* **What the exercise asks**: Leave out the pictures and print only the lines from the one with "Write the bpy" through the one with "COL = S.collection", exactly as they are.

* **Material for the task**:
◆ ◆ ◆ ◆ ◆
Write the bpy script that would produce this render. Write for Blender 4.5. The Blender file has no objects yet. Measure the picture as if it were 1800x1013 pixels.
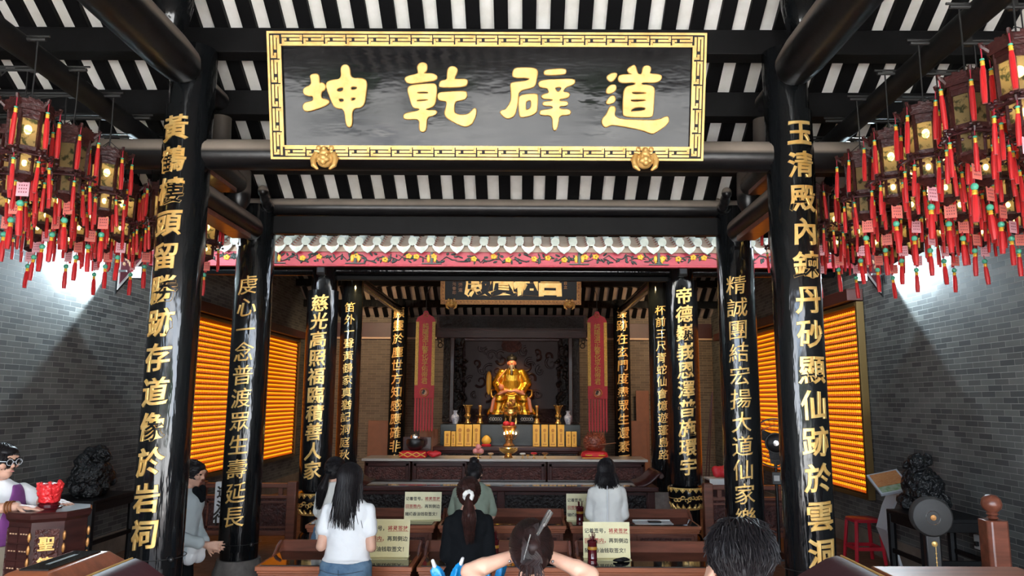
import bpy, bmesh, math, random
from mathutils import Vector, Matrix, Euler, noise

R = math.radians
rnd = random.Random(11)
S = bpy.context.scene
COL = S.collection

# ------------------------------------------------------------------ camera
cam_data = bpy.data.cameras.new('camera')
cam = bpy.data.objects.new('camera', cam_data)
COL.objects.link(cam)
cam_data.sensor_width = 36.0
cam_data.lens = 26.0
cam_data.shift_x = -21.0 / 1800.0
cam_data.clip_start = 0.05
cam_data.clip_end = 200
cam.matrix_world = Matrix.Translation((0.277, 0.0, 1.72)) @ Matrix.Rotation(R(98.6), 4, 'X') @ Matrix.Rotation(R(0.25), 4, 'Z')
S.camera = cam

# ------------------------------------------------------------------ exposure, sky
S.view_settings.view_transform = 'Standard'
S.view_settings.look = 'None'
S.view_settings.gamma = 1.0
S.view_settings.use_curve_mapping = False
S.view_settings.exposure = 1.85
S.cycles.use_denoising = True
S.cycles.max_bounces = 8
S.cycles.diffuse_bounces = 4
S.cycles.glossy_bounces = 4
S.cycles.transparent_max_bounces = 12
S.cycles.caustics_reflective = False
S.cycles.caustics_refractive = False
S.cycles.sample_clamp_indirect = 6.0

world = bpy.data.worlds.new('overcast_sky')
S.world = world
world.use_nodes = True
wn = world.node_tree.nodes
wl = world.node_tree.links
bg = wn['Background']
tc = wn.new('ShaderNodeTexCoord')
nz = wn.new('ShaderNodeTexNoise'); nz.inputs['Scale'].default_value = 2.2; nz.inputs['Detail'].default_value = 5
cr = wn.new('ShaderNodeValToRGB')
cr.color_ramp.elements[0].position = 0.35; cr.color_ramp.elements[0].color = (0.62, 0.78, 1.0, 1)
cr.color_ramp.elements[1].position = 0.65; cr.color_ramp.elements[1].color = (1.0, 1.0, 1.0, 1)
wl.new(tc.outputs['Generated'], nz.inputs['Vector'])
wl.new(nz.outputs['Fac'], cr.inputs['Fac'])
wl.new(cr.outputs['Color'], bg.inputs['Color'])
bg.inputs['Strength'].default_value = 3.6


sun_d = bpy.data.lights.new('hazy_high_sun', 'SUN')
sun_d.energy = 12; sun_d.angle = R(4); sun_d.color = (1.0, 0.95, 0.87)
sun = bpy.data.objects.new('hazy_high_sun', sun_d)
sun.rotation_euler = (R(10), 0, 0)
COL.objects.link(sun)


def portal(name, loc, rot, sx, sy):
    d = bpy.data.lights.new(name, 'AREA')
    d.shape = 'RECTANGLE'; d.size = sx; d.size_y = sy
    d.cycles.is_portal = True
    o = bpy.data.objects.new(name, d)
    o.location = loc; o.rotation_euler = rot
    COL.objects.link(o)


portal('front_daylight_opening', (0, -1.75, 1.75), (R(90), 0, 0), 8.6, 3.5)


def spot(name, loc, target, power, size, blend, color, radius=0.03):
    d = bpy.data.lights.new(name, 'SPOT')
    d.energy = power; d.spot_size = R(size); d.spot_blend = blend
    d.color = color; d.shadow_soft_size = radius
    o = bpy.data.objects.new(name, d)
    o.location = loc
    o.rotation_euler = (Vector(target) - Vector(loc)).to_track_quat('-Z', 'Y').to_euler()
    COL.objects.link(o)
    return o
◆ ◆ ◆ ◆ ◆
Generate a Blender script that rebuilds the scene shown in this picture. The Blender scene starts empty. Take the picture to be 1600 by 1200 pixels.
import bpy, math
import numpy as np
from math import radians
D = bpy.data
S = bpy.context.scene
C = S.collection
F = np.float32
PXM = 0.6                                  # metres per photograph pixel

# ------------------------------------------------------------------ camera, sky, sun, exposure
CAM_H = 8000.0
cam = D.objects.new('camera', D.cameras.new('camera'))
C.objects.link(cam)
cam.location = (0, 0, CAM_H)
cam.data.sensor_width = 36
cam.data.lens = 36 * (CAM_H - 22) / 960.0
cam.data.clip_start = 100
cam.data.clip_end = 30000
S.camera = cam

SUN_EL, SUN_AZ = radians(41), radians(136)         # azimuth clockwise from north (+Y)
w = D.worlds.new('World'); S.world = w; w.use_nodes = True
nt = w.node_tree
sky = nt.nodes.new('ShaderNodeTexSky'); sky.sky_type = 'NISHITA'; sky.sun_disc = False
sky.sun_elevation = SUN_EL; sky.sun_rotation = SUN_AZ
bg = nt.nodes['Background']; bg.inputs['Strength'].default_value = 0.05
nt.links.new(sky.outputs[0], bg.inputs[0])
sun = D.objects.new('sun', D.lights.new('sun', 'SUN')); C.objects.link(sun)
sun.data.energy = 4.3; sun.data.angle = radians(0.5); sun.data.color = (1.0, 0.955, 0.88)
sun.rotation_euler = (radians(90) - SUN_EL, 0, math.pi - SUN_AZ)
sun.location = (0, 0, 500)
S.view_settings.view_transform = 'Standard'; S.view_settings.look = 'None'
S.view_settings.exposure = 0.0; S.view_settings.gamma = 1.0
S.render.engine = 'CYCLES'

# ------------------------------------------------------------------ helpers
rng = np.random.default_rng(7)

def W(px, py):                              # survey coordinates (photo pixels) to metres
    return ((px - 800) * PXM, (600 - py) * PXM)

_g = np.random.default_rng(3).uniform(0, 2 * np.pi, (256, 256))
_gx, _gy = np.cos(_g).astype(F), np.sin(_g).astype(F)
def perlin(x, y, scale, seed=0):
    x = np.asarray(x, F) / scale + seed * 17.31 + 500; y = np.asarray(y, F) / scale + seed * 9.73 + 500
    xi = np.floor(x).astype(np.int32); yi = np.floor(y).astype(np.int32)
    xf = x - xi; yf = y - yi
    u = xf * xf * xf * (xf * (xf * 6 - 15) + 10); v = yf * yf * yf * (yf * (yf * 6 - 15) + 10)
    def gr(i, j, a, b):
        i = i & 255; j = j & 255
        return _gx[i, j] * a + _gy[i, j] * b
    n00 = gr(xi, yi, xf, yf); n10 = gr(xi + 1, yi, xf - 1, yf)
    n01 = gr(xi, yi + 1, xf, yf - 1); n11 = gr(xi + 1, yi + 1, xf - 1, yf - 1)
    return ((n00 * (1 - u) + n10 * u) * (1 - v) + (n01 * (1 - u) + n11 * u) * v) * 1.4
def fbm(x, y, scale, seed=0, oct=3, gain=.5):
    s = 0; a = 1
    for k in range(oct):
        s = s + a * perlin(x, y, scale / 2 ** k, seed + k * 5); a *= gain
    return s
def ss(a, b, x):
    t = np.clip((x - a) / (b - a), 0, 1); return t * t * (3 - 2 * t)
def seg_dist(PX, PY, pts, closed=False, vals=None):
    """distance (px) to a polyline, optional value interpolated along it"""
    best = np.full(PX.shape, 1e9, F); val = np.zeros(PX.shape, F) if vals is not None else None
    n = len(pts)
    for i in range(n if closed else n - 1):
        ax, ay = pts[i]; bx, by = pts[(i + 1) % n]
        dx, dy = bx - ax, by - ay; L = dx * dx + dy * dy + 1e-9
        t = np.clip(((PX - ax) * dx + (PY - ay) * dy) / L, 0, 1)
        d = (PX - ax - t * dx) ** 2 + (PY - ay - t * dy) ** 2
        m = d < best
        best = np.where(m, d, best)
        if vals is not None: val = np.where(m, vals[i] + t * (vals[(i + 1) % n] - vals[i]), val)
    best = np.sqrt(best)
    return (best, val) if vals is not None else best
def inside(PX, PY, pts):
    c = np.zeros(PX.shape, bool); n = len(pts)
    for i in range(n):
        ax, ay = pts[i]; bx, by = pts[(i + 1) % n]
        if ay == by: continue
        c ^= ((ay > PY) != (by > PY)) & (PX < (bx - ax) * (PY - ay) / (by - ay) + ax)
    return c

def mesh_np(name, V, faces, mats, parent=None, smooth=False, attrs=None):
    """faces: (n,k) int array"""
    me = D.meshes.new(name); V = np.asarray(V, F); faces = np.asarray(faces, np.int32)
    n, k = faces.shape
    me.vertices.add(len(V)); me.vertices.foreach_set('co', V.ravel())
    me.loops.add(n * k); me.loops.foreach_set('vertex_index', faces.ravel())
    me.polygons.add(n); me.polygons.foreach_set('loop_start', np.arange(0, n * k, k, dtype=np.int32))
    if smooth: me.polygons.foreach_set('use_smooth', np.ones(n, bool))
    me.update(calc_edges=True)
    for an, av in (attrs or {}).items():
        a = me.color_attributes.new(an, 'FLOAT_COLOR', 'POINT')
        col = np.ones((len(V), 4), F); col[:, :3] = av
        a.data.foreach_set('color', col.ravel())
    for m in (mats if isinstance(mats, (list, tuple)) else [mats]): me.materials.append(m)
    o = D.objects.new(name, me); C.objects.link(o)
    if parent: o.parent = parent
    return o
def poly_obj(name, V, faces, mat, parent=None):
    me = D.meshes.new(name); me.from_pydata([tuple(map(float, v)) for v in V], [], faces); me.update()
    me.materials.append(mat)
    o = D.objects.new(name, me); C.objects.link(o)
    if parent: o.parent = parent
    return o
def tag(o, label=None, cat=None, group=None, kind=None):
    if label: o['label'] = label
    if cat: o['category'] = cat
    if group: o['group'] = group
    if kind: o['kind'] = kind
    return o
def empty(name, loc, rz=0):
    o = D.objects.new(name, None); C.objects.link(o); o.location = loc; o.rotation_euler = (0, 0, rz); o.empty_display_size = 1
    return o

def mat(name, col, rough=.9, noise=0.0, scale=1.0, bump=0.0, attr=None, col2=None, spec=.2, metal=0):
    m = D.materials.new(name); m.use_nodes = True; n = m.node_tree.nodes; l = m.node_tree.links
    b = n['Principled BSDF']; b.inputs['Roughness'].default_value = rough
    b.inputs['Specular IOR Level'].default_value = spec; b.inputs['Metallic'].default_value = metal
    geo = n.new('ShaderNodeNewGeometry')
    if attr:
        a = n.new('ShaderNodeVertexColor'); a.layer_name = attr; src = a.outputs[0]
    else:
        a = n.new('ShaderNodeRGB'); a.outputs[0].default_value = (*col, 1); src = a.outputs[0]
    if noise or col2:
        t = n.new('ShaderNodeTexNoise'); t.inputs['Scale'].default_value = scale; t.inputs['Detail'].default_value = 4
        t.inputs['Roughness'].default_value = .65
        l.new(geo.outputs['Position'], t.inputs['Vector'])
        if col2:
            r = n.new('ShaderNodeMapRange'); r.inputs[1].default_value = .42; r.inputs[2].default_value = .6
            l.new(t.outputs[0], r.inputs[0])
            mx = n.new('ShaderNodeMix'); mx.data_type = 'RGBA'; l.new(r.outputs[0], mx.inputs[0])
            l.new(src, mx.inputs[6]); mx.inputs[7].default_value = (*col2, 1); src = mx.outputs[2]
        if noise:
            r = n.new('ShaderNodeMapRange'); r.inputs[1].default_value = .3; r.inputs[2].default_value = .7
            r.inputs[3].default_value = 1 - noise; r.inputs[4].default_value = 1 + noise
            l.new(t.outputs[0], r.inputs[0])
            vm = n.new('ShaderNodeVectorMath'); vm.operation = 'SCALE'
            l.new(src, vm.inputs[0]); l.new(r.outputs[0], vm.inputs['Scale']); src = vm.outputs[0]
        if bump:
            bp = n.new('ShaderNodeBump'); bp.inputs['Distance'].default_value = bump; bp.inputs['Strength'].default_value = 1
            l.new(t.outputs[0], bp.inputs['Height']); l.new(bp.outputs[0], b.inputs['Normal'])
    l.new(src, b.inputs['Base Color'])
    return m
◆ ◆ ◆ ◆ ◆
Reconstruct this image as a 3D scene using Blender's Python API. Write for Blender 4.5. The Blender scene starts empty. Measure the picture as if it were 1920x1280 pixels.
◆ ◆ ◆ ◆ ◆
* **Result**:
Write the bpy script that would produce this render. Write for Blender 4.5. The Blender file has no objects yet. Measure the picture as if it were 1800x1013 pixels.
import bpy, bmesh, math, random
from mathutils import Vector, Matrix, Euler, noise

R = math.radians
rnd = random.Random(11)
S = bpy.context.scene
COL = S.collection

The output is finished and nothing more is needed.